What you will do ->
Copy down every line where the string "runs" shows up.

━━ The data

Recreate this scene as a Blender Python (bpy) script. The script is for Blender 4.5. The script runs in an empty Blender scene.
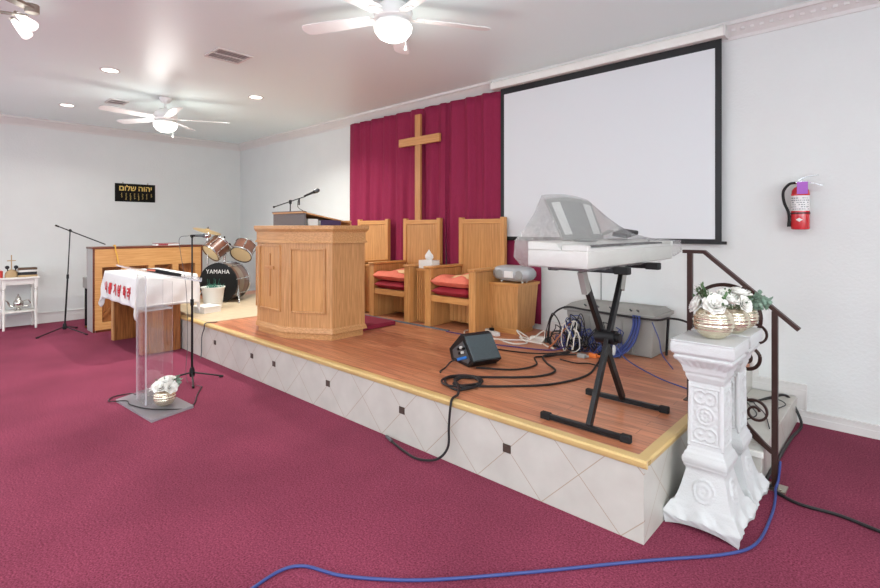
import bpy, bmesh, math, random
from mathutils import Vector, Matrix
random.seed(7)
PI = math.pi
SC = bpy.context.scene
COL = SC.collection
V = Vector

# ------------------------------------------------------------------ materials
MATS = {}
def lin(c):
    return tuple(((x/255)/12.92 if x/255 <= 0.04045 else ((x/255+0.055)/1.055)**2.4) for x in c)
def mat(name, rgb, rough=0.6, metal=0.0, noise=0.0, nscale=20.0, bump=0.0, bscale=60.0, spec=0.5, stretch=(1,1,1), coat=0.0):
    m = bpy.data.materials.new(name); m.use_nodes = True
    nt = m.node_tree; b = nt.nodes['Principled BSDF']
    c = lin(rgb)
    b.inputs['Base Color'].default_value = (*c, 1)
    b.inputs['Roughness'].default_value = rough
    b.inputs['Metallic'].default_value = metal
    b.inputs['Specular IOR Level'].default_value = spec
    b.inputs['Coat Weight'].default_value = coat
    tc = nt.nodes.new('ShaderNodeTexCoord'); mp = nt.nodes.new('ShaderNodeMapping')
    nt.links.new(tc.outputs['Object'], mp.inputs['Vector']); mp.inputs['Scale'].default_value = stretch
    if noise > 0:
        n = nt.nodes.new('ShaderNodeTexNoise'); n.inputs['Scale'].default_value = nscale; n.inputs['Detail'].default_value = 4
        r = nt.nodes.new('ShaderNodeValToRGB')
        r.color_ramp.elements[0].position = 0.3; r.color_ramp.elements[1].position = 0.7
        r.color_ramp.elements[0].color = (*[x*(1-noise) for x in c], 1)
        r.color_ramp.elements[1].color = (*[min(1, x*(1+noise)) for x in c], 1)
        nt.links.new(mp.outputs[0], n.inputs['Vector']); nt.links.new(n.outputs['Fac'], r.inputs[0]); nt.links.new(r.outputs[0], b.inputs['Base Color'])
    if bump > 0:
        n2 = nt.nodes.new('ShaderNodeTexNoise'); n2.inputs['Scale'].default_value = bscale; n2.inputs['Detail'].default_value = 3
        bp = nt.nodes.new('ShaderNodeBump'); bp.inputs['Strength'].default_value = bump; bp.inputs['Distance'].default_value = 0.01
        nt.links.new(mp.outputs[0], n2.inputs['Vector']); nt.links.new(n2.outputs['Fac'], bp.inputs['Height']); nt.links.new(bp.outputs[0], b.inputs['Normal'])
    MATS[name] = m
    return m
def wood(name, light, dark, axis='z', rough=0.38, scale=3.0):
    m = bpy.data.materials.new(name); m.use_nodes = True
    nt = m.node_tree; b = nt.nodes['Principled BSDF']
    tc = nt.nodes.new('ShaderNodeTexCoord'); mp = nt.nodes.new('ShaderNodeMapping')
    s = {'x': (1.3, 26, 26), 'y': (26, 1.3, 26), 'z': (26, 26, 1.3)}[axis]
    mp.inputs['Scale'].default_value = s
    n = nt.nodes.new('ShaderNodeTexNoise'); n.inputs['Scale'].default_value = scale; n.inputs['Detail'].default_value = 8; n.inputs['Distortion'].default_value = 0.5
    n.inputs['Roughness'].default_value = 0.5
    r = nt.nodes.new('ShaderNodeValToRGB'); r.color_ramp.elements[0].position = 0.34; r.color_ramp.elements[1].position = 0.66
    r.color_ramp.elements[0].color = (*lin(dark), 1); r.color_ramp.elements[1].color = (*lin(light), 1)
    nt.links.new(tc.outputs['Object'], mp.inputs['Vector']); nt.links.new(mp.outputs[0], n.inputs['Vector'])
    nt.links.new(n.outputs['Fac'], r.inputs[0]); nt.links.new(r.outputs[0], b.inputs['Base Color'])
    b.inputs['Roughness'].default_value = rough
    MATS[name] = m
    return m
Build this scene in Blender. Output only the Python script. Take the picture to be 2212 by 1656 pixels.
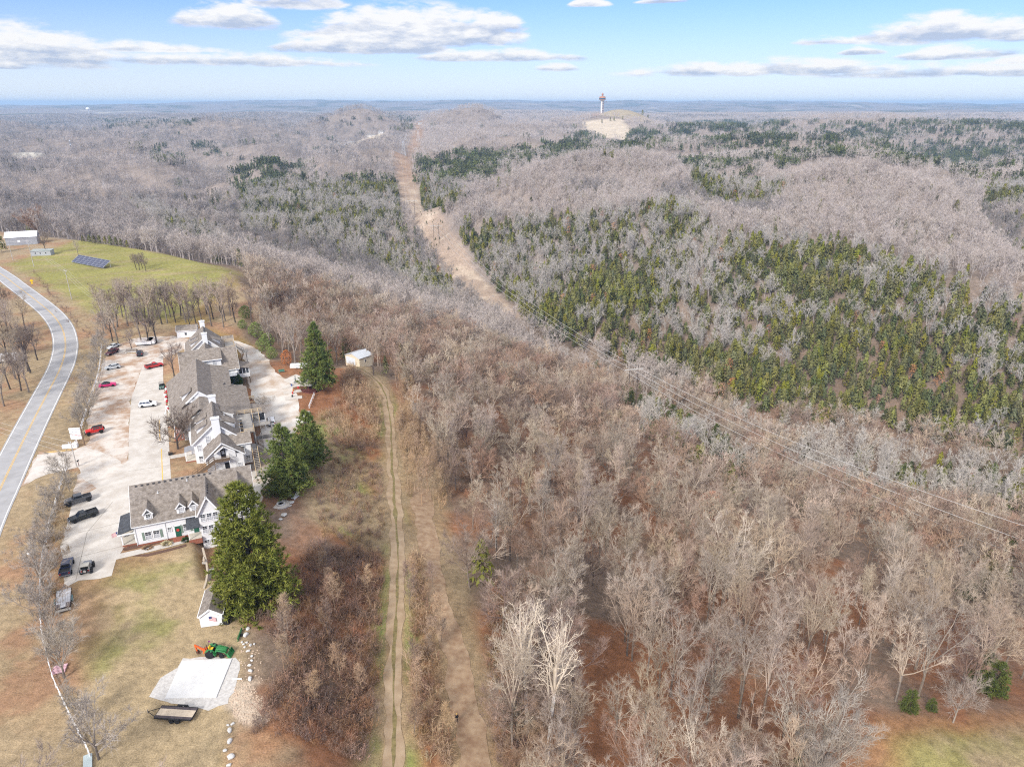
import bpy, math, random
import numpy as np
from mathutils import Vector, Matrix
for o in list(bpy.data.objects): bpy.data.objects.remove(o)
sc = bpy.context.scene
COL = sc.collection
rnd = random.Random(7)
PI = math.pi
# ------------------------------------------------------------------ camera
CAM_H = 78.0
TILT = math.atan(604 / 1534.0)
cam = bpy.data.objects.new('camera', bpy.data.cameras.new('camera')); COL.objects.link(cam)
cam.location = (0, 0, CAM_H); cam.rotation_euler = (PI / 2 - TILT, 0, 0)
cam.data.sensor_width = 36; cam.data.lens = 36 * 1534.0 / 2212
cam.data.clip_start = 1; cam.data.clip_end = 200000
sc.camera = cam
# ------------------------------------------------------------------ sky and sun
SUN_EL, SUN_AZ = 35.0, 207.0          # azimuth clockwise from the view direction
w = bpy.data.worlds.new('World'); sc.world = w; w.use_nodes = True
sc.view_settings.view_transform = 'Standard'; sc.view_settings.look = 'None'
sc.view_settings.gamma = 1; sc.view_settings.use_curve_mapping = False
sc.view_settings.exposure = 1.25
sc.cycles.use_denoising = False; sc.cycles.filter_width = 1.15; sc.cycles.max_bounces = 6; sc.cycles.diffuse_bounces = 2; sc.cycles.glossy_bounces = 2
sc.cycles.volume_bounces = 0; sc.cycles.transparent_max_bounces = 8
sc.cycles.caustics_reflective = False; sc.cycles.caustics_refractive = False
sun = bpy.data.objects.new('sun', bpy.data.lights.new('sun', 'SUN')); COL.objects.link(sun)
sun.data.energy = 1.9; sun.data.angle = math.radians(12); sun.data.color = (1, .955, .89)
_e, _a = math.radians(SUN_EL), math.radians(SUN_AZ)
_d = Vector((math.cos(_e) * math.sin(_a), math.cos(_e) * math.cos(_a), math.sin(_e)))
sun.rotation_euler = _d.to_track_quat('Z', 'Y').to_euler(); sun.location = _d * 300

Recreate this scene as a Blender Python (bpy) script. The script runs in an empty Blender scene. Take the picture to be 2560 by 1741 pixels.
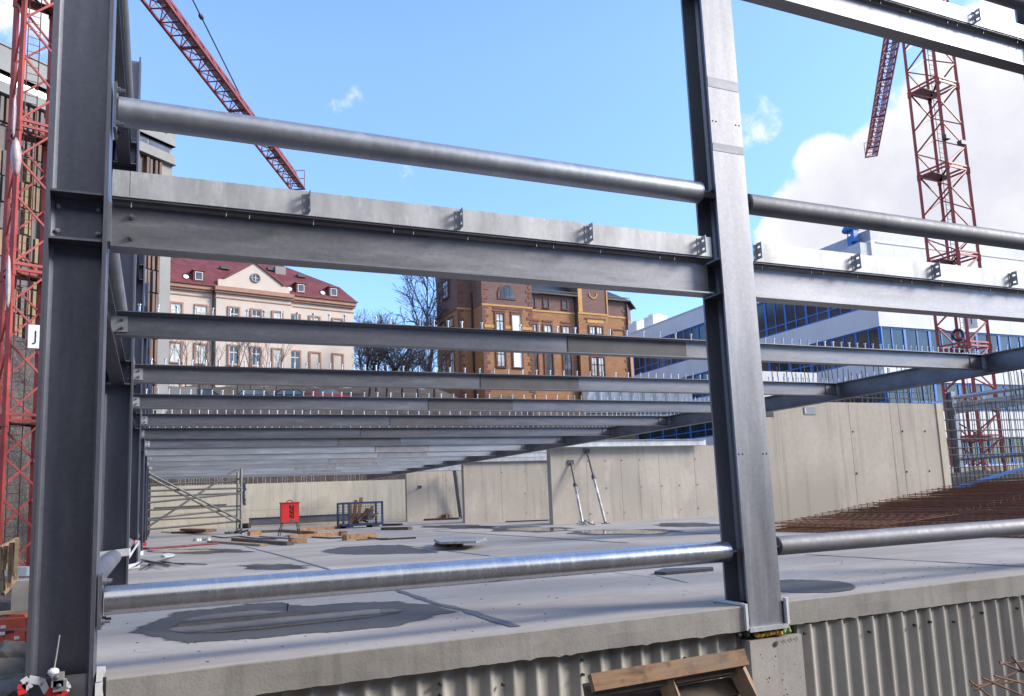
import bpy, bmesh, math, random
from mathutils import Vector, Matrix
rnd = random.Random(7)
S = bpy.context.scene
COL = S.collection
V = Vector
# ------------------------------------------------------------------ camera geometry (solved from the photograph's vanishing points)
F0, YAW, PIT, ROL, CX, CY = 2033.97, 0.4247791, 0.1407058, -0.0421853, 1308.47, 962.78
EYE = V((0, 0, 1.0))                                   # eye one metre above the slab top (z = 0)
FW = V((math.sin(YAW)*math.cos(PIT), math.cos(YAW)*math.cos(PIT), math.sin(PIT)))
_r = V((math.cos(YAW), -math.sin(YAW), 0)); _u = _r.cross(FW)
RT = math.cos(ROL)*_r + math.sin(ROL)*_u
UP = -math.sin(ROL)*_r + math.cos(ROL)*_u
def ray(x, y): return FW + RT*((x-CX)/F0) - UP*((y-CY)/F0)
def at(x, y, X=None, Y=None, Z=None, D=None):
    d = ray(x, y)
    t = (X-EYE.x)/d.x if X is not None else (Y-EYE.y)/d.y if Y is not None else (Z-EYE.z)/d.z if Z is not None else D
    return EYE + d*t
class Wall:                                            # a vertical plane: u metres along, v metres behind, z up
    def __init__(s, px, py, az):
        a = math.radians(az); s.o = V((px, py, 0)); s.d = V((math.sin(a), math.cos(a), 0)); s.n = V((-s.d.y, s.d.x, 0))
    def p(s, u, v, z): return s.o + s.d*u + s.n*v + V((0, 0, z))
# ------------------------------------------------------------------ mesh builder
class MB:
    def __init__(s): s.v = []; s.f = []; s.m = []; s.sm = []
    def add(s, vs, fs, m=0, smooth=False):
        b = len(s.v); s.v += [tuple(x) for x in vs]
        for f in fs: s.f.append([b+i for i in f]); s.m.append(m); s.sm.append(smooth)
        return s
    def hexa(s, p, m=0):                               # 8 corners: bottom 4 ccw, top 4 ccw
        return s.add(p, [(3,2,1,0),(4,5,6,7),(0,1,5,4),(1,2,6,5),(2,3,7,6),(3,0,4,7)], m)
    def box(s, a, b, m=0):
        x0,x1 = sorted((a[0],b[0])); y0,y1 = sorted((a[1],b[1])); z0,z1 = sorted((a[2],b[2]))
        return s.hexa([(x0,y0,z0),(x1,y0,z0),(x1,y1,z0),(x0,y1,z0),(x0,y0,z1),(x1,y0,z1),(x1,y1,z1),(x0,y1,z1)], m)
    def wbox(s, w, u0, u1, v0, v1, z0, z1, m=0):       # box in a Wall's frame
        return s.hexa([w.p(u0,v0,z0),w.p(u1,v0,z0),w.p(u1,v1,z0),w.p(u0,v1,z0),w.p(u0,v0,z1),w.p(u1,v0,z1),w.p(u1,v1,z1),w.p(u0,v1,z1)], m)
    def bar(s, p, q, w, h, m=0, up=(0,0,1)):
        p=V(p); q=V(q); d=(q-p).normalized(); up=V(up)
        sd=d.cross(up)
        if sd.length<1e-4: sd=d.cross(V((1,0,0)))
        sd.normalize(); uu=sd.cross(d); a=sd*w/2; b=uu*h/2
        return s.hexa([p-a-b,p+a-b,q+a-b,q-a-b,p-a+b,p+a+b,q+a+b,q-a+b], m)
    def tube(s, p, q, r, n=10, m=0, r2=None, caps=True, smooth=True):
        p=V(p); q=V(q); r2=r if r2 is None else r2; d=(q-p).normalized()
        a=d.orthogonal().normalized(); b=d.cross(a); vs=[]
        for c,rr in ((p,r),(q,r2)):
            for i in range(n):
                t=2*math.pi*i/n; vs.append(c+a*rr*math.cos(t)+b*rr*math.sin(t))
        s.add(vs,[(i,(i+1)%n,n+(i+1)%n,n+i) for i in range(n)],m,smooth)
        if caps:
            s.add(vs[:n],[tuple(reversed(range(n)))],m); s.add(vs[n:],[tuple(range(n))],m)
        return s
    def prism(s, pts, ext, m=0, smooth=False):         # planar polygon pushed along ext
        pts=[V(p) for p in pts]; e=V(ext); n=len(pts)
        nrm=V((0,0,0))
        for i in range(n): nrm+=(pts[i]-pts[0]).cross(pts[(i+1)%n]-pts[0])
        if nrm.dot(e)>0: pts=list(reversed(pts))
        vs=pts+[p+e for p in pts]
        s.add(vs,[tuple(range(n)),tuple(reversed(range(n,2*n)))],m)
        return s.add(vs,[(i,n+i,n+(i+1)%n,(i+1)%n) for i in range(n)],m,smooth)
    def lathe(s, c, prof, n=12, axis=(0,0,1), m=0):
        c=V(c); d=V(axis).normalized(); a=d.orthogonal().normalized(); b=d.cross(a); vs=[]
        for (r,z) in prof:
            for i in range(n):
                t=2*math.pi*i/n; vs.append(c+d*z+a*r*math.cos(t)+b*r*math.sin(t))
        fs=[]
        for k in range(len(prof)-1):
            for i in range(n): fs.append((k*n+i,k*n+(i+1)%n,(k+1)*n+(i+1)%n,(k+1)*n+i))
        s.add(vs,fs,m,True)
        s.add(vs[:n],[tuple(reversed(range(n)))],m); s.add(vs[-n:],[tuple(range(n))],m); return s
    def path(s, pts, r, n=6, m=0):
        for a,b in zip(pts[:-1],pts[1:]): s.tube(a,b,r,n,m)
        return s
    def build(s, name, mats, parent=None, origin=None):
        if not isinstance(mats,(list,tuple)): mats=[mats]
        me=bpy.data.meshes.new(name); o=bpy.data.objects.new(name,me); COL.objects.link(o)
        if parent is not None: org=V(parent['_o']); o.parent=parent
        elif origin is not None: org=V(origin); o.location=org
        else:
            xs=[v[0] for v in s.v]; ys=[v[1] for v in s.v]; zs=[v[2] for v in s.v]
            org=V(((min(xs)+max(xs))/2,(min(ys)+max(ys))/2,min(zs))); o.location=org
        o['_o']=tuple(org)
        me.from_pydata([tuple(V(v)-org) for v in s.v],[],s.f); me.validate(); me.update()
        for mm in mats: me.materials.append(mm)
        if len(me.polygons)==len(s.f):
            me.polygons.foreach_set('material_index',s.m); me.polygons.foreach_set('use_smooth',s.sm)
        return o
def tag(o, label=None, cat=None, group=None, kind=None):
    if label: o['label']=label
    if cat: o['category']=cat
    if group: o['group']=group
    if kind: o['kind']=kind
    return o
def thing(name, loc, label, cat, group=None):
    o=bpy.data.objects.new(name,None); COL.objects.link(o); o.location=loc; o['_o']=tuple(loc); o.empty_display_size=.2
    return tag(o,label,cat,group)
def copy_tree(o, parent=None):
    c=o.copy(); COL.objects.link(c); c.parent=parent
    for ch in [x for x in o.children]: copy_tree(ch,c)
    return c
def inst(src, parent, loc):                            # a further part sharing src's mesh, moved to world loc
    c=src.copy(); COL.objects.link(c); c.parent=parent; c.location=V(loc)-V(parent['_o']); return c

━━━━

Output of the task ->
Recreate this scene as a Blender Python (bpy) script. The script is for Blender 4.5. The script runs in an empty Blender scene.
Recreate this scene as a Blender Python (bpy) script. The script runs in an empty Blender scene. Take the picture to be 2560 by 1741 pixels.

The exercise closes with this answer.